Wednesday, February 15, 2012

Unity Matters: Senate Flooded With Petitions Opposing Keystone XL

As Senate Republicans tried to revive the Keystone XL pipeline by adding it to the transportation bill, a petition drive was launched on Monday by every major environmental group, with the expressed goal of sending a half-million messages to the Senate within 24 hours which stated:  " Don't allow 'game over' for the climate.  Block any efforts to revive the dangerous Keystone XL tar sands pipeline."

The 500,000th signature opposing the pipeline was obtained within 7 hours, and a total of 800,000 flooded the Senate by day's end.  As 350.org founder Bill McKibben said:
The last 24 hours were the most concentrated blitz of environmental organizing since the start of the digital age. Over 800,000 Americans made it clear that Keystone XL is the environmental litmus test for Senators and every other politician in the country. It's the one issue where people have come out in large numbers to put their bodies on the line, and online too: the largest civil disobedience action on any issue in 30 years, and now the most concentrated burst of environmental advocacy perhaps since the battles over flooding the Grand Canyon back in the glory days.
In an article for Huffington Post, McKibben noted that this was the third event to raise the Keystone XL controversy to the central environmental issue in the country.  The first was last August, "when the largest civil disobedience action in 30 years saw 1,253 people arrested outside the White House."  The second action took place in November, with "over 12,000 surrounded the president's house five deep, leading the president to slow down the permitting process."  And now this.

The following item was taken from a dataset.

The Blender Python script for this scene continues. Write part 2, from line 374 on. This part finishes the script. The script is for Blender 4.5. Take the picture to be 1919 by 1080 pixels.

McKibben relates the essential lesson from this latest experience:
Unity matters -- how wonderful to see the leaders of every environmental group on the same page, and progressive communities like MoveOn.org Political Action and CREDO Mobile joining in to help. And more important, a big swath of the American people remain deeply committed to a world that works. Right now Keystone is the battle that defines that hope -- we'll do our best to see that our "leaders" don't quash it.